*Exercise details*
Copy verbatim the block of lines in the entries below whose first line contains "Continue the Blender" and whose last line contains "(.36, .40, .02), .5), .222, .02, root, .002)". Leave out all other lines.

Recorded data

· · ·

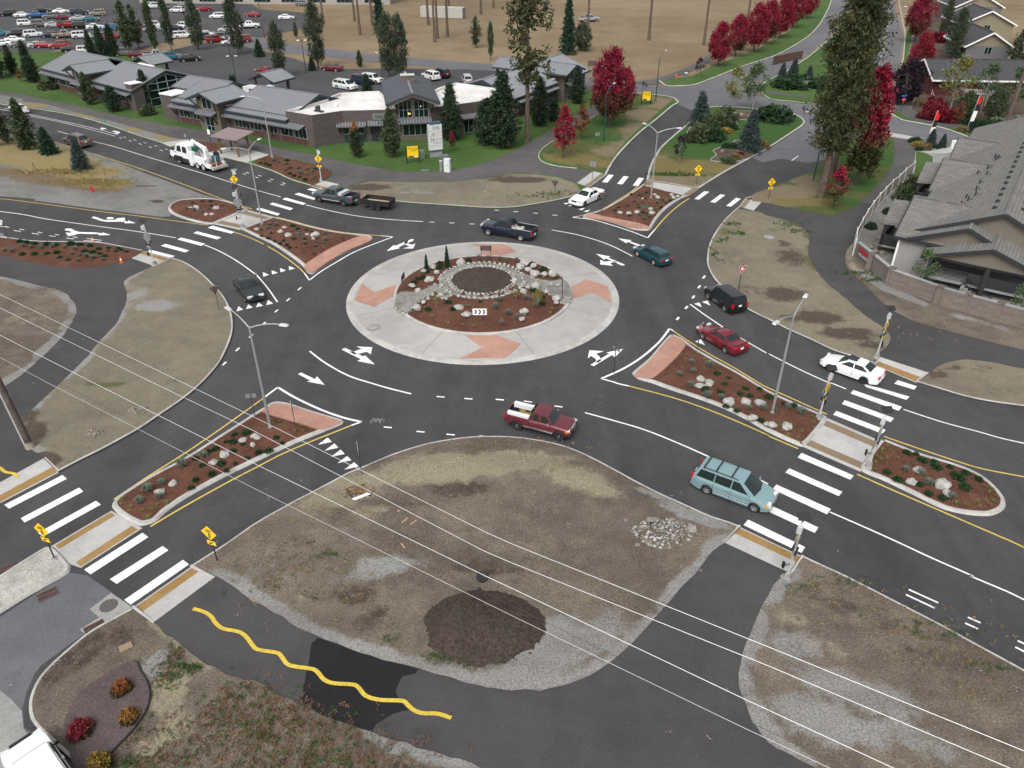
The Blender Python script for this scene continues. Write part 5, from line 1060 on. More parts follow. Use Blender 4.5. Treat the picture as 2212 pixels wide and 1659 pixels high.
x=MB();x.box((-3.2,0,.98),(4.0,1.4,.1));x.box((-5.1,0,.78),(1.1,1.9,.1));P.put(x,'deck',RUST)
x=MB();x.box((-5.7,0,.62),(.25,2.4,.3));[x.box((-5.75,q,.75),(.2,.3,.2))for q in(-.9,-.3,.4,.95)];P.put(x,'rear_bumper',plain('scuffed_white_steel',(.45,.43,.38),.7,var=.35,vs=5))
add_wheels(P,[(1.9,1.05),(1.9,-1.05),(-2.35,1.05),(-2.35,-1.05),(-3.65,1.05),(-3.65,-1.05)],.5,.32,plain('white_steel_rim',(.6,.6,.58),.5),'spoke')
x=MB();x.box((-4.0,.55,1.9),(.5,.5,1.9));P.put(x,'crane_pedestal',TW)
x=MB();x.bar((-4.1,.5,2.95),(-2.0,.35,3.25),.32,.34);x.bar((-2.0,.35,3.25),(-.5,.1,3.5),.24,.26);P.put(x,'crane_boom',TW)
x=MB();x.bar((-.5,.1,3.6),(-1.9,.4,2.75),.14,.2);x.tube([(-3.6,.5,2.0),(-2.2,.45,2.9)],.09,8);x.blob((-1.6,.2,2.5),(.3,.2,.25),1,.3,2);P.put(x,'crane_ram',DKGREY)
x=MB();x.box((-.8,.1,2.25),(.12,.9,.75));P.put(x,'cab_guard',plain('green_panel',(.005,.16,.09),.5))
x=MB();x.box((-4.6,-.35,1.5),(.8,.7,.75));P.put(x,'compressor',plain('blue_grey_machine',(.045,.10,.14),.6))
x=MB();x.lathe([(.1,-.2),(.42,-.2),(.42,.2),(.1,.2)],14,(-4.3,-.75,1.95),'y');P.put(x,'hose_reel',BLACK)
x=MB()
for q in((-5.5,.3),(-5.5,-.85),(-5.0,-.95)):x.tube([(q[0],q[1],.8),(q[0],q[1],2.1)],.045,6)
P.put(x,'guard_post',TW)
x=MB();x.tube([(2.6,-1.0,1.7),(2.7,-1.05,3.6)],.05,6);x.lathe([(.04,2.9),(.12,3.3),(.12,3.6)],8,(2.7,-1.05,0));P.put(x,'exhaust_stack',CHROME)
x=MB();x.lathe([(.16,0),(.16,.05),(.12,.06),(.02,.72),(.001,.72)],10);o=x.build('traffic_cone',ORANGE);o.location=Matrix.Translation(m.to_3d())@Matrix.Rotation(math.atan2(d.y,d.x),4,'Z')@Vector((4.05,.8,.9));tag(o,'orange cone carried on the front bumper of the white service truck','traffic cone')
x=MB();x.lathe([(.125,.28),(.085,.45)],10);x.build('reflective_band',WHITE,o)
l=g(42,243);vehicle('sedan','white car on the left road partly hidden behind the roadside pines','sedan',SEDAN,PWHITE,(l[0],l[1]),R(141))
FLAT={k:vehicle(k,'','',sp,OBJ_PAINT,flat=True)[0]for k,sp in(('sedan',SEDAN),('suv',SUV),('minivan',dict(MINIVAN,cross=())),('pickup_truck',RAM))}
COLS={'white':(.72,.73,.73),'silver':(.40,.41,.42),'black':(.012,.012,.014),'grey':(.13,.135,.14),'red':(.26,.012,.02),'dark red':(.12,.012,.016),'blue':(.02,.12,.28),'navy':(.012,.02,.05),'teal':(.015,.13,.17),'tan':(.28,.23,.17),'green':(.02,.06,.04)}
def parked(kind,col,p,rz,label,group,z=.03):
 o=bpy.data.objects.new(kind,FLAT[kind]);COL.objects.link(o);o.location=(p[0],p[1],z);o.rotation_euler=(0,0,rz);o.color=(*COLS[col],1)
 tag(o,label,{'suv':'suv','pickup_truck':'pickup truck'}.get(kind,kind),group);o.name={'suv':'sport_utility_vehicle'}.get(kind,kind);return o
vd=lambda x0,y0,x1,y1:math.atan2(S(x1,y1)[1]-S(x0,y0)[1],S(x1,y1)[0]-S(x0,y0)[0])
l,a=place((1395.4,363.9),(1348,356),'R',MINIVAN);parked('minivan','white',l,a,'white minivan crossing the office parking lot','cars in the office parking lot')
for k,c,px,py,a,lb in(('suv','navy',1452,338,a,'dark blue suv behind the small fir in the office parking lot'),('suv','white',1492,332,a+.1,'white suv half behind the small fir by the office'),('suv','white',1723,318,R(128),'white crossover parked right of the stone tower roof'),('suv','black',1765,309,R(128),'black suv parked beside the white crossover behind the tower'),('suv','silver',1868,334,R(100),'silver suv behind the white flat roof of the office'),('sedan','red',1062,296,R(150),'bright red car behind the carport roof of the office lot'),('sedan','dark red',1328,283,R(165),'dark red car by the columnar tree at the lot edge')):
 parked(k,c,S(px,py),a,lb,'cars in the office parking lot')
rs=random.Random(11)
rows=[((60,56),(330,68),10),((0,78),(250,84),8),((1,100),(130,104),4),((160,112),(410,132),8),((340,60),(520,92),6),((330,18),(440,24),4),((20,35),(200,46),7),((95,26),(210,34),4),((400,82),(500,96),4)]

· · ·

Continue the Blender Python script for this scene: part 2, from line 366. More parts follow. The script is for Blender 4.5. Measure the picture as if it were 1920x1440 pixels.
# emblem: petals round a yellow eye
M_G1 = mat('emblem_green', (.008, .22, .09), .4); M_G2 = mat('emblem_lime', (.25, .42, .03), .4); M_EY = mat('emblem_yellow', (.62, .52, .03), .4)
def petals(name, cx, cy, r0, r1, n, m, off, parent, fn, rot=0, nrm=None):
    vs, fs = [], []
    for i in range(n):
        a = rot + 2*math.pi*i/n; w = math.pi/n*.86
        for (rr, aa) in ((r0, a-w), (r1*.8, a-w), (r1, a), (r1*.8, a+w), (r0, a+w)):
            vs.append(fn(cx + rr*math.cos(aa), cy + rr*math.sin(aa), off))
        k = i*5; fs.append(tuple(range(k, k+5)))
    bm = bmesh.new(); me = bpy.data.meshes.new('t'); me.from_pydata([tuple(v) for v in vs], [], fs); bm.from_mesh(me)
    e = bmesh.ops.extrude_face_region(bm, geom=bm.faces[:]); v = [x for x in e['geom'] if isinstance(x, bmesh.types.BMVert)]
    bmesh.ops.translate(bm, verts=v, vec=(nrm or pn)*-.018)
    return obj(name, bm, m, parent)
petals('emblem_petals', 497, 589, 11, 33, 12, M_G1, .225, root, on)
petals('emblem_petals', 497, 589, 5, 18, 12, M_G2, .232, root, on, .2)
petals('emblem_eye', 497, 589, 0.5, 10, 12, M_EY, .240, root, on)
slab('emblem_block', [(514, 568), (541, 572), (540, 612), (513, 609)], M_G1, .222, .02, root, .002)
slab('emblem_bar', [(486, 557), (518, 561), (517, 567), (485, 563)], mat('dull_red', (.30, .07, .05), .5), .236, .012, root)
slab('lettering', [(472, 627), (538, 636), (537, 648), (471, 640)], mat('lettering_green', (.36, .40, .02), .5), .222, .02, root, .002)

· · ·

*Solution for this task*
Continue the Blender Python script for this scene: part 2, from line 366. More parts follow. The script is for Blender 4.5. Measure the picture as if it were 1920x1440 pixels.
# emblem: petals round a yellow eye
M_G1 = mat('emblem_green', (.008, .22, .09), .4); M_G2 = mat('emblem_lime', (.25, .42, .03), .4); M_EY = mat('emblem_yellow', (.62, .52, .03), .4)
def petals(name, cx, cy, r0, r1, n, m, off, parent, fn, rot=0, nrm=None):
    vs, fs = [], []
    for i in range(n):
        a = rot + 2*math.pi*i/n; w = math.pi/n*.86
        for (rr, aa) in ((r0, a-w), (r1*.8, a-w), (r1, a), (r1*.8, a+w), (r0, a+w)):
            vs.append(fn(cx + rr*math.cos(aa), cy + rr*math.sin(aa), off))
        k = i*5; fs.append(tuple(range(k, k+5)))
    bm = bmesh.new(); me = bpy.data.meshes.new('t'); me.from_pydata([tuple(v) for v in vs], [], fs); bm.from_mesh(me)
    e = bmesh.ops.extrude_face_region(bm, geom=bm.faces[:]); v = [x for x in e['geom'] if isinstance(x, bmesh.types.BMVert)]
    bmesh.ops.translate(bm, verts=v, vec=(nrm or pn)*-.018)
    return obj(name, bm, m, parent)
petals('emblem_petals', 497, 589, 11, 33, 12, M_G1, .225, root, on)
petals('emblem_petals', 497, 589, 5, 18, 12, M_G2, .232, root, on, .2)
petals('emblem_eye', 497, 589, 0.5, 10, 12, M_EY, .240, root, on)
slab('emblem_block', [(514, 568), (541, 572), (540, 612), (513, 609)], M_G1, .222, .02, root, .002)
slab('emblem_bar', [(486, 557), (518, 561), (517, 567), (485, 563)], mat('dull_red', (.30, .07, .05), .5), .236, .012, root)
slab('lettering', [(472, 627), (538, 636), (537, 648), (471, 640)], mat('lettering_green', (.36, .40, .02), .5), .222, .02, root, .002)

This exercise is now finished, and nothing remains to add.